TASK DIRECTIONS:
Reproduce the full listing below unchanged, apart from the pictures.

DATA SHOWN:
START
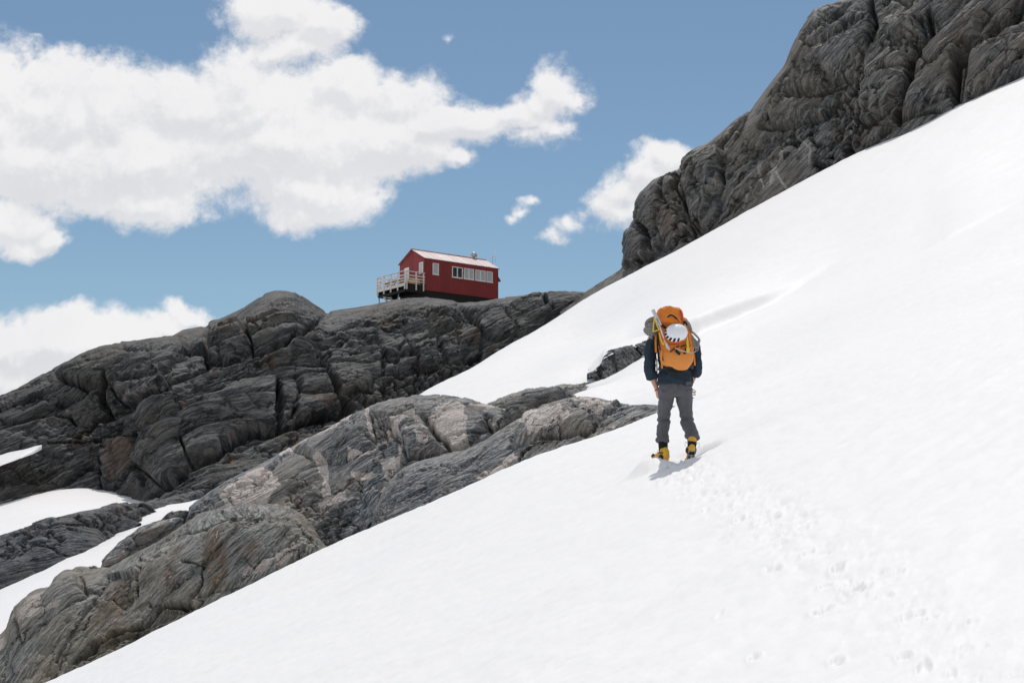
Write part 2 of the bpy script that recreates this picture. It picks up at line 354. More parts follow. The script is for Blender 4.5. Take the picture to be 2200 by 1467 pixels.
def rock(name, pairs, nu, nv, prof, back, bed, S, mat, seed=0, fold=.6, a_big=.25, a_blk=.22, a_grv=.3, a_str=.16, a_det=.05, a_rdg=.014, bias=0.0, c0=.22, blk=(2.6, 1.8, .9),
         per=.30, blocks=(), cracks=(), pale=(), rust=(), lines=(), rubble=(), crestwin=.10, pz=2.0, pn=8, close=None):
    """S = size in metres of the main blocks; everything below is in units of S"""
    G, par = loft_rock(pairs, nu, nv, prof, back); n = gnormals(G)
    if np.mean(n[..., 1]) > 0: n = -n
    px, py = pix(G); o3 = np.array([seed * 5.1, seed * 3.7, seed * 7.9])
    wob = fbm(G / (S * .5) + o3, 4, .6); wob2 = fbm(G / (S * .5) - o3 + 40, 4, .6)
    X = px + pn * wob; Yp = py + pn * wob2
    F = frame(bed); Q = G @ F.T
    lowf = fbm(G / (S * 4) + o3, 3); lowg = fbm(G / (S * 3) + o3 + 9, 3)
    Q = Q + fold * S * np.stack([lowg, lowf, lowf * .9], -1)
    win = np.where(par >= 0, c0 + (1 - c0) * sstep(0, crestwin, par), c0 * 2)
    d = a_big * S * fbm(G / (S * 3) + o3 + 3, 4, .5)
    Wp = Q / (S * np.array(blk)) + .22 * np.stack([wob, wob2, wob * .5], -1)
    f1, f2, idv, tx, ty = worley(Wp); e = f2 - f1
    d = d + a_blk * S * ((idv - .5) * 1.3 + .45 * sstep(0, .14, e)) + a_blk * S * .9 * (tx * (idv * 7 % 1 - .5) + ty * (idv * 13 % 1 - .5)) - a_grv * S * np.exp(-(e / .045) ** 2)
    f1, f2, idv2, tx, ty = worley(Wp * 2.7 + 11.3); e2 = f2 - f1
    mask = sstep(-.25, .35, fbm(G / (S * 2) + 31, 2))
    d = d + mask * (a_blk * .25 * S * ((idv2 - .5) + .5 * sstep(0, .3, e2)) - a_grv * .4 * S * np.exp(-(e2 / .05) ** 2))
    v1, fr1, r1 = strata(Q, S * per * 1.0, .28, .12, seed=seed + 1); v2, fr2, r2 = strata(Q, S * per * .30, .35, .15, .35, seed + 5)
    m1 = sstep(-.35, .3, fbm(Q / (S * np.array([2.5, 2.5, .8])) + 5, 2)); m2 = sstep(-.2, .45, fbm(Q / (S * np.array([1.6, 1.6, .5])) + 15, 2))
    d = d + a_str * S * v1 * m1 + a_str * .38 * S * v2 * m2
    d = d + a_det * S * fbm(Q / S * np.array([1.2, 1.2, 5]) + o3, 5, .62) + a_det * .5 * S * fbm(G / S * 6 + o3, 4, .6)
    rg = ridged(Q / (S * np.array([2.6, 2.2, .26])) + o3 + .2 * np.stack([wob, wob2, wob], -1), 4, .52)
    d = d + a_rdg * S * rg * (.45 + .55 * m2) - a_rdg * 1.6 * S * np.maximum(0, ridged(Q / (S * np.array([1.3, 1.3, 2.2])) + 77 - o3, 2, .5) - 1.0)
    for poly, h, edge in blocks:
        sd = poly_sd(X, Yp, poly); d = d + h * (sstep(-1, edge, sd) * .75 + .25 * sstep(0, edge * 5, sd)) - .35 * abs(h) * np.exp(-((sd + 2) / 2.5) ** 2)
    for line, dep, wid in cracks:
        ds = seg_dist(X, Yp, line); ww = wid * (1 + .5 * wob); d = d - dep * np.exp(-(ds / np.maximum(ww, .6)) ** 2)
    for poly, sz, amp in rubble:
        m = sstep(-4, 10, poly_sd(X, Yp, poly)); g1, g2, gi, tx, ty = worley(G / sz); d = d * (1 - .5 * m) + m * amp * ((gi - .5) + .8 * sstep(0, .5, g2 - g1) - 1.2 * np.exp(-((g2 - g1) / .12) ** 2))
    d = d - np.median(d) - bias * S; dr = n + np.array([0, -.55, 0]); dr /= np.linalg.norm(dr, axis=-1)[..., None]; P = G + dr * (d * win)[..., None]
    pa = np.zeros(px.shape); ru = np.zeros(px.shape)
    for poly, s_ in pale: pa = np.maximum(pa, s_ * sstep(-5, 4, poly_sd(X, Yp, poly)))
    for line, wd, s_ in lines: pa = np.maximum(pa, s_ * sstep(wd * 1.6, wd * .4, seg_dist(px + pn * .5 * wob, py + pn * .5 * wob2, line)))
    for poly, s_ in rust: ru = np.maximum(ru, s_ * sstep(-6, 10, poly_sd(X, Yp, poly)))
    ob = grid_mesh(name, P, M[mat], attrs={'pale': pa, 'rust': ru}); add_vec(ob.data, 'bed', Q)
    return ob, P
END
RESPONSE BELOW:
Write part 2 of the bpy script that recreates this picture. It picks up at line 354. More parts follow. The script is for Blender 4.5. Take the picture to be 2200 by 1467 pixels.
def rock(name, pairs, nu, nv, prof, back, bed, S, mat, seed=0, fold=.6, a_big=.25, a_blk=.22, a_grv=.3, a_str=.16, a_det=.05, a_rdg=.014, bias=0.0, c0=.22, blk=(2.6, 1.8, .9),
         per=.30, blocks=(), cracks=(), pale=(), rust=(), lines=(), rubble=(), crestwin=.10, pz=2.0, pn=8, close=None):
    """S = size in metres of the main blocks; everything below is in units of S"""
    G, par = loft_rock(pairs, nu, nv, prof, back); n = gnormals(G)
    if np.mean(n[..., 1]) > 0: n = -n
    px, py = pix(G); o3 = np.array([seed * 5.1, seed * 3.7, seed * 7.9])
    wob = fbm(G / (S * .5) + o3, 4, .6); wob2 = fbm(G / (S * .5) - o3 + 40, 4, .6)
    X = px + pn * wob; Yp = py + pn * wob2
    F = frame(bed); Q = G @ F.T
    lowf = fbm(G / (S * 4) + o3, 3); lowg = fbm(G / (S * 3) + o3 + 9, 3)
    Q = Q + fold * S * np.stack([lowg, lowf, lowf * .9], -1)
    win = np.where(par >= 0, c0 + (1 - c0) * sstep(0, crestwin, par), c0 * 2)
    d = a_big * S * fbm(G / (S * 3) + o3 + 3, 4, .5)
    Wp = Q / (S * np.array(blk)) + .22 * np.stack([wob, wob2, wob * .5], -1)
    f1, f2, idv, tx, ty = worley(Wp); e = f2 - f1
    d = d + a_blk * S * ((idv - .5) * 1.3 + .45 * sstep(0, .14, e)) + a_blk * S * .9 * (tx * (idv * 7 % 1 - .5) + ty * (idv * 13 % 1 - .5)) - a_grv * S * np.exp(-(e / .045) ** 2)
    f1, f2, idv2, tx, ty = worley(Wp * 2.7 + 11.3); e2 = f2 - f1
    mask = sstep(-.25, .35, fbm(G / (S * 2) + 31, 2))
    d = d + mask * (a_blk * .25 * S * ((idv2 - .5) + .5 * sstep(0, .3, e2)) - a_grv * .4 * S * np.exp(-(e2 / .05) ** 2))
    v1, fr1, r1 = strata(Q, S * per * 1.0, .28, .12, seed=seed + 1); v2, fr2, r2 = strata(Q, S * per * .30, .35, .15, .35, seed + 5)
    m1 = sstep(-.35, .3, fbm(Q / (S * np.array([2.5, 2.5, .8])) + 5, 2)); m2 = sstep(-.2, .45, fbm(Q / (S * np.array([1.6, 1.6, .5])) + 15, 2))
    d = d + a_str * S * v1 * m1 + a_str * .38 * S * v2 * m2
    d = d + a_det * S * fbm(Q / S * np.array([1.2, 1.2, 5]) + o3, 5, .62) + a_det * .5 * S * fbm(G / S * 6 + o3, 4, .6)
    rg = ridged(Q / (S * np.array([2.6, 2.2, .26])) + o3 + .2 * np.stack([wob, wob2, wob], -1), 4, .52)
    d = d + a_rdg * S * rg * (.45 + .55 * m2) - a_rdg * 1.6 * S * np.maximum(0, ridged(Q / (S * np.array([1.3, 1.3, 2.2])) + 77 - o3, 2, .5) - 1.0)
    for poly, h, edge in blocks:
        sd = poly_sd(X, Yp, poly); d = d + h * (sstep(-1, edge, sd) * .75 + .25 * sstep(0, edge * 5, sd)) - .35 * abs(h) * np.exp(-((sd + 2) / 2.5) ** 2)
    for line, dep, wid in cracks:
        ds = seg_dist(X, Yp, line); ww = wid * (1 + .5 * wob); d = d - dep * np.exp(-(ds / np.maximum(ww, .6)) ** 2)
    for poly, sz, amp in rubble:
        m = sstep(-4, 10, poly_sd(X, Yp, poly)); g1, g2, gi, tx, ty = worley(G / sz); d = d * (1 - .5 * m) + m * amp * ((gi - .5) + .8 * sstep(0, .5, g2 - g1) - 1.2 * np.exp(-((g2 - g1) / .12) ** 2))
    d = d - np.median(d) - bias * S; dr = n + np.array([0, -.55, 0]); dr /= np.linalg.norm(dr, axis=-1)[..., None]; P = G + dr * (d * win)[..., None]
    pa = np.zeros(px.shape); ru = np.zeros(px.shape)
    for poly, s_ in pale: pa = np.maximum(pa, s_ * sstep(-5, 4, poly_sd(X, Yp, poly)))
    for line, wd, s_ in lines: pa = np.maximum(pa, s_ * sstep(wd * 1.6, wd * .4, seg_dist(px + pn * .5 * wob, py + pn * .5 * wob2, line)))
    for poly, s_ in rust: ru = np.maximum(ru, s_ * sstep(-6, 10, poly_sd(X, Yp, poly)))
    ob = grid_mesh(name, P, M[mat], attrs={'pale': pa, 'rust': ru}); add_vec(ob.data, 'bed', Q)
    return ob, P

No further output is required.